PODGORICA. 29.11.2019. – Montenegro and the former editor of its state-owned newspaper Pobjeda were ordered to pay 5,000 euros each to two journalists for damaging their reputation by insulting them in print.

The Higher Court in Podgorica ruled on Tuesday that the state and the former editor-in-chief of Pobjeda, Srdjan Kusovac, must pay 5,000 euros each to two journalists from the independent weekly magazine Monitor, Milka Tadic Mijovic and Milena Perovic, for damaging their “reputation and honour”.

The court also ruled that Kusovac and the state must pay 3,795 euros in court costs.

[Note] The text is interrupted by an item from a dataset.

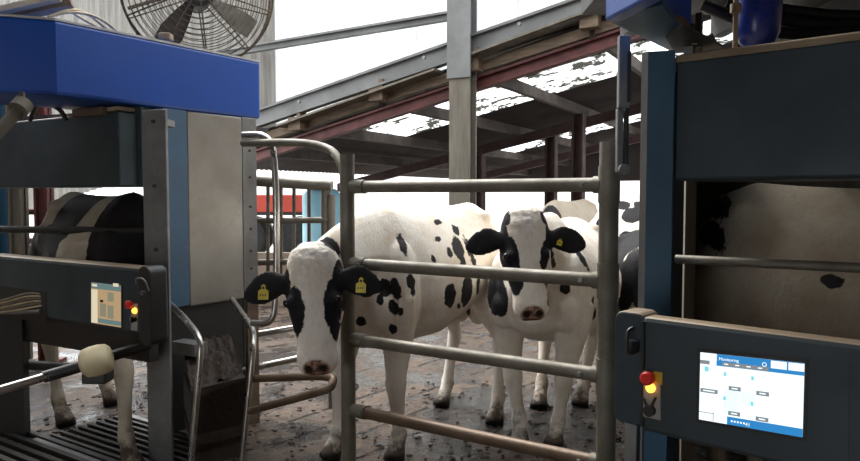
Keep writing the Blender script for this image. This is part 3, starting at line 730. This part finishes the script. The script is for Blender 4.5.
# dark mezzanine above right robot
mb = MB().box((2.35, 3.4, 2.75), (2.7, 2.6, .12)); 
for k in range(4): mb.box((1.3+k*.6, 3.4, 2.62), (.08, 2.6, .16))
for x, y in ((3.6, 2.2), (3.6, 4.6), (2.7, 4.62)): mb.box((x, y, 1.345), (.1, .1, 2.69))
single('mezzanine', mb, 'dark', 'dark underside of the platform above the right robot', 'platform')
mb = MB()
for k in range(3): mb.tube(bez([(1.15+k*.1, 3.0, 2.3), (1.5+k*.1, 2.9, 2.12+.05*k), (2.0, 2.9, 2.25), (2.5, 3.0, 2.2+.06*k)], 6), .025, 10)
single('hose_bundle', mb, 'black', 'black hoses in the dark above the right housing', 'hose')

# ------------------------------------------------------------ cows
def ring(c, side, up, hw, hh, n=24, ex=1.0, top=1.0):
    out = []
    for k in range(n):
        a = 2*math.pi*k/n; x, y = math.cos(a), math.sin(a)
        X = math.copysign(abs(x)**ex, x)*hw; Y_ = math.copysign(abs(y)**ex, y)*hh
        if y > 0: X *= 1-(1-top)*y
        out.append(c+side*X+up*Y_)
    return out
def cow(label, front, rear, H, feet, poll, hdir, hnorm, blobs, extra=(), voxel=.0095, tags=(), tail=None, head=True, group=None, material='cow',
        ear=((.9, .35, .1), (.9, .35, .1)), width=1.0, neckr=1.0, headw=1.18, ears=1.25, eart=.145):
    """front/rear: ground points mid way between the fore and hind feet; feet: FL FR RL RR ground points (left = cow's left)"""
    fr = Vector((*front, 0)); re = Vector((*rear, 0)); h = (fr-re); Ls = h.length/1.25; h.normalize(); lf = Vector((-h.y, h.x, 0)); sz = H/1.42
    def T(x, y, z): return re + h*(x*Ls) + lf*(y*width) + dz*(z*sz)
    mb = MB()
    secs = [(-.27, 1.10, .05, .08), (-.22, 1.11, .13, .17), (-.12, 1.10, .21, .26), (.03, 1.09, .27, .31), (.22, 1.05, .29, .335), (.45, 1.01, .325, .365), (.7, .985, .345, .385),
            (.95, .99, .32, .385), (1.14, 1.01, .27, .385), (1.3, 1.02, .22, .34), (1.42, 1.0, .17, .28), (1.50, .97, .10, .18)]
    mb.loft([ring(T(x, 0, z), lf*width, dz*sz, hw, hh, 28, .92, .62) for x, z, hw, hh in secs])
    mb.ball(T(.05, .12, 1.30), (.07, .07, .05), 0, 12, 8).ball(T(.05, -.12, 1.30), (.07, .07, .05), 0, 12, 8)      # hip bones
    def ell(x, y, z, a, b, c_):
        s = MB().ball((0, 0, 0), 1, 0, 18, 12); mb.add([T(x, y, z)+h*(v.x*a)+lf*(v.y*b)+dz*(v.z*c_) for v in s.v], s.f, 0, True)
    for sy in (1, -1):
        ell(1.2, sy*.17, .92, .17, .11, .30); ell(-.02, sy*.16, .90, .20, .12, .34)
        ell(1.36, sy*.14, .86, .10, .09, .12)
        ell(.0, sy*.08, .72, .14, .08, .16) if sy else None
    fl = [Vector((*f, 0)) for f in feet]
    def leg(pts): mb.tube(bez([p for p, r in pts], 4, .35) if False else [p for p, r in pts], [r for p, r in pts], 14)
    for i in (0, 1):
        sy = 1 if i == 0 else -1; f = fl[i]; t = T(1.22, sy*.17, .86); k = t.lerp(f, .52)+h*.035; 
        def q(z, fwd=0): u = 1-z/(.86*sz); return Vector((t.x+(f.x-t.x)*u, t.y+(f.y-t.y)*u, z))+h*fwd
        leg([(t+dz*.05, .12), (q(.70*sz), .098), (q(.56*sz, .01), .072), (q(.47*sz, .02), .060), (q(.42*sz, .025), .062), (q(.36*sz, .02), .050), (q(.27, .01), .040), (q(.19, 0), .041), (q(.145, 0), .050), (q(.10, .015), .043), (q(.065, .03), .052), (q(.03, .05), .062), (q(.0, .06), .066)])
        mb.ball(q(.42*sz, .04), (.05, .05, .055), 0, 12, 8)
    for i in (2, 3):
        sy = 1 if i == 2 else -1; f = fl[i]; t = T(.0, sy*.16, .92)
        def q(z, fwd=0): u = 1-z/(.92*sz); return Vector((t.x+(f.x-t.x)*u, t.y+(f.y-t.y)*u, z))+h*fwd
        leg([(t, .15), (q(.80*sz, .04), .135), (q(.68*sz, .03), .10), (q(.58*sz, -.04), .062), (q(.51*sz, -.095), .050), (q(.455*sz, -.10), .054), (q(.38*sz, -.075), .044), (q(.28, -.05), .038), (q(.2, -.035), .040), (q(.15, -.03), .050), (q(.105, -.005), .044), (q(.065, .02), .053), (q(.03, .045), .062), (q(.0, .055), .066)])
        mb.ball(q(.50*sz, -.13), (.03, .03, .045), 0, 10, 8)
    if tail is None: tail = [T(-.14, 0, 1.33), T(-.27, .01, 1.24), T(-.34, .01, .9), T(-.32, .02, .62), T(-.31, .02, .42)]
    mb.tube(bez(tail, 4), [.035]+[.026]*(len(bez(tail, 4))-8)+[.03, .04, .045, .05, .04, .03, .015], 10)
    eyes = []; nose = None; earinfo = []
    if head:
        poll = Vector(poll); d = Vector(hdir).normalized(); nrm = Vector(hnorm); nrm = (nrm-d*nrm.dot(d)).normalized(); sd = d.cross(nrm).normalized()
        if sd.dot(lf) < 0 and False: sd = -sd
        # neck
        b0 = T(1.02, 0, 1.07); nk = poll+d*.11-nrm*.10
        P0, P1, P3 = b0, T(1.42, 0, 1.20), nk
        rings = []
        nd0 = None
        for i in range(8):
            t = i/7; c = P0*(1-t)**2+P1*2*t*(1-t)+P3*t*t; tg = ((P1-P0)*(1-t)+(P3-P1)*t).normalized()
            s_ = tg.cross(dz).normalized(); u_ = s_.cross(tg)
            rings.append(ring(c, s_, u_, (.19*(1-t)+.085*t)*neckr, (.33*(1-t)**1.3*sz+.135*(1-(1-t)**1.3))*neckr, 20, 1, .6))
        mb.loft(rings)
        # head: t along the face, offset behind the face line, half width, half depth
        hs = [(-.045, .085, .035, .02), (-.033, .08, .058, .038), (-.005, .08, .082, .065), (.05, .09, .100, .09), (.12, .105, .110, .105), (.18, .112, .113, .112), (.24, .112, .113, .110), (.31, .100, .097, .098), (.38, .084, .082, .082),
              (.44, .073, .073, .068), (.49, .066, .077, .062), (.53, .064, .074, .055), (.56, .068, .060, .043), (.575, .074, .04, .028)]
        mb.loft([ring(poll+d*t-nrm*o, sd, nrm, hw*headw, hd, 24, .82, .86) for t, o, hw, hd in hs])
        mb.ball(poll+d*.50-nrm*.115, (.045, .045, .04), 0, 12, 8)
        for sg in (1, -1):
            e = poll+d*.235-nrm*.036+sd*sg*.078*headw; mb.ball(e, .034, 0, 12, 8)
            eyes.append(e+sd*sg*.018+nrm*.004)
            o_, u2, f2 = ear[0 if sg > 0 else 1]
            ed = (sd*sg*o_-d*u2+nrm*f2).normalized(); b_ = poll+d*eart-nrm*.075+sd*sg*.085*headw
            ax2 = (ed.cross(nrm)).normalized(); th = ax2.cross(ed).normalized(); rs = []
            for t, w_, k_ in ((0, .030, .026), (.035, .038, .024), (.08, .058, .015), (.125, .066, .011), (.165, .058, .010), (.2, .038, .009), (.222, .014, .007)):
                cc = b_+ed*t - dz*(t*t*.9); rs.append(ring(cc, ax2, th, w_*ears, k_, 16))
            mb.loft(rs); earinfo.append((b_, ed, ax2, th))
        nose = poll+d*.53-nrm*.03
    # merge into one skin
    me = mb.mesh('raw', [], Vector((0, 0, 0))); fixn(me)
    tmp = bpy.data.objects.new('raw', me); COL.objects.link(tmp)
    r_ = tmp.modifiers.new('r', 'REMESH'); r_.mode = 'VOXEL'; r_.voxel_size = voxel
    s_ = tmp.modifiers.new('s', 'SMOOTH'); s_.factor = .5; s_.iterations = 7 if voxel < .016 else 3
    dg = bpy.context.evaluated_depsgraph_get(); body = bpy.data.meshes.new_from_object(tmp.evaluated_get(dg)); bpy.data.objects.remove(tmp)
    body.name = 'cow_body'; body.polygons.foreach_set('use_smooth', [True]*len(body.polygons))
    nv = len(body.vertices); co = np.empty(nv*3); body.vertices.foreach_get('co', co); co = co.reshape(-1, 3)
    for sg in ((1, -1) if head else ()):     # press the nostrils in
        c0 = np.array(poll+d*.545-nrm*.022+sd*sg*.033); dist = np.linalg.norm(co-c0, axis=1); k = np.clip(1-dist/.024, 0, 1)
        co -= np.outer(k*.02, np.array(d*.6+nrm*.4))
    if head and voxel < .012:                # curly hair on the forehead and poll
        q = co-np.array(poll+d*.05-nrm*.05); k = np.clip(1.2-np.linalg.norm(q, axis=1)/.13, 0, 1)
        for i in np.nonzero(k > 0)[0]:
            v = Vector(co[i]); m_ = noise.noise(Vector((v.x*75, v.y*75, v.z*45)))+.5*noise.noise(v*30)
            co[i] += np.array((nrm*.7-d*.5)*(m_*.009*k[i]))
    body.vertices.foreach_set('co', co.ravel()); body.update()
    bvh = BVHTree.FromPolygons([Vector(c) for c in co], [p.vertices[:] for p in body.polygons])
    best = np.full(nv, -1.0)
    def addell(c, a1, r1, a2, r2, a3, r3):
        nonlocal best
        q = co-np.array(c); dd_ = np.sqrt((q@np.array(a1)/r1)**2+(q@np.array(a2)/r2)**2+(q@np.array(a3)/r3)**2)
        best = np.maximum(best, (1-dd_)*min(r1, r2)/.06)
    for (px, py, rx, ry, ang) in blobs:      # patches sit on the hide where the photo shows them
        dr = ray(px, py).normalized(); hit = bvh.ray_cast(CAM, dr)
        if hit[0] is None: continue
        p = hit[0]; sc = p.y/F; a = math.radians(ang); u = RT*math.cos(a)+UP*math.sin(a); w = -RT*math.sin(a)+UP*math.cos(a)
        addell(p, u, rx*sc, w, ry*sc, FW, max(.15, .9*max(rx, ry)*sc))
    for (kind, a_) in extra:
        if kind == 'loc':
            x, y, z, rx, ry, rz = a_; addell(T(x, y, z), h, rx, lf, ry, dz, rz)
        if kind == 'head':
            t, s2, n2_, rt_, rs_, rn_ = a_; addell(poll+d*t+sd*s2+nrm*n2_, d, rt_, sd, rs_, nrm, rn_)
    if head:
        for (b_, ed, ax2, th) in earinfo: addell(b_+ed*.15-dz*.012, ed, .17, ax2, .17, th, .12)
    pink = np.zeros(nv); dark = np.clip((.062-co[:, 2])/.02, 0, 1)
    if head:
        dist = np.sqrt(((co-np.array(nose+d*.02-nrm*.005))@np.array(d)/.052)**2+((co-np.array(nose))@np.array(sd)/.062)**2+((co-np.array(nose))@np.array(nrm)/.06)**2); pink = np.clip((1.1-dist)/.15, 0, 1)
        for sg in (1, -1):
            c0 = np.array(poll+d*.545-nrm*.022+sd*sg*.033); dist = np.linalg.norm((co-c0), axis=1); dark = np.maximum(dark, np.clip((.024-dist)/.006, 0, 1))
        c0 = np.array(poll+d*.575-nrm*.068); q = co-c0; dist = np.sqrt((q@np.array(sd)/.06)**2+(q@np.array(d)/.028)**2+(q@np.array(nrm)/.035)**2); dark = np.maximum(dark, np.clip((1-dist)/.3, 0, .9))
    mud = np.clip(1.0-co[:, 2]/.26, 0, 1)
    for nm, arr in (('patch', best), ('pink', pink), ('mud', mud), ('dark', dark)):
        at = body.attributes.new(nm, 'FLOAT', 'POINT'); at.data.foreach_set('value', arr.astype(np.float32))
    base = (fr+re)/2; body.transform(Matrix.Translation(-base)); body.materials.append(M[material])
    root = bpy.data.objects.new('cow', body); COL.objects.link(root); root.location = base
    root['label'] = label; root['category'] = 'cow'
    if group: root['group'] = group
    for e in eyes: part('eye', MB().ball(e, .0215, 0, 16, 10), 'eye', root)
    for i, (t_off, ro, *k_) in tags:
        tk = k_[0] if k_ else 1
        b_, ed, ax2, th = earinfo[i]; f_ = th if th.dot(FW) < 0 else -th
        c = b_+ed*t_off-dz*(t_off**2*.9)+f_*.018; X = f_.cross(dz).normalized()*-1; X = (X*math.cos(ro)+dz*math.sin(ro)); Z = f_.cross(X).normalized(); Z = Z if Z.z > 0 else -Z
        c = c-dz*.014; shp = [(x*.88*tk, z*.9*tk) for x, z in ((-.027, -.045), (.027, -.045), (.027, .0), (.010, .012), (.012, .026), (.004, .034), (-.004, .034), (-.012, .026), (-.010, .012), (-.027, .0))]
        tg = part('ear_tag', MB().prism([c+X*x+Z*z for x, z in shp], f_*.003), 'tag', root, label='yellow ear tag')
        ink = MB()
        for j in range(3): ink.prism([c+f_*.0035+(X*(-.015+.011*j+x)+Z*(-.024+z))*tk for x, z in ((0, 0), (.005, 0), (.005, .010), (0, .010))], f_*.0004)
        ink.tube([c+Z*.014, c+Z*.014+f_*.006], .006, 10); part('tag_print', ink, 'tagink', tg)
    return root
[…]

“Kusovac and the state of Montenegro must compensate the journalists for the harm they have suffered… In this case, freedom of speech was abused to the detriment of the journalists,” the verdict said.

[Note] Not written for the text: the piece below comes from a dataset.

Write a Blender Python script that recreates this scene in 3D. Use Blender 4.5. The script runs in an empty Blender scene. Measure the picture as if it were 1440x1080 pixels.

In 2013, the journalists filed a lawsuit seeking non-pecuniary damages, claiming they had been targeted with insults and hate speech.

Pobjeda, which was state-owned at the time, from September 2011 to April 2012 published articles in which the journalists were called derogatory names such as scum, dogs, “professional counterfeiters” and “media bullies in skirts”.

At that time, the editor-in-chief of Pobjeda was Kusovac, but after he left the position, he was appointed head of the Montenegrin government’s public relations bureau.

Tadic Mijovic expressed satisfaction after the verdict.

“One of the main creators of the case, Srdjan Kusovac, is a senior state figure today and head of the government’s [PR] bureau. His current position and all the privileges he has been able to seize appear to be a reward for his editorial achievements, for which the state is now paying court fees and penalties,” she told Vijesti newspaper.

Known as a sharp critic of the government of Prime Minister Milo Djukanovic, Tadic Mijovic is a former editor of the only weekly magazine in Montenegro, Monitor, and is now editor at the Center for Investigative Journalism, CIN.

In a separate case in Belgrade in July 2016, a court ruled against news website E-novine for defaming Mijovic and ordered it to pay her about 8,000 euros.

According to the verdict, several articles that the website published in 2013 and 2014, as well as insulting captions under the photographs in the articles, focused on “demeaning the personality of the journalist”.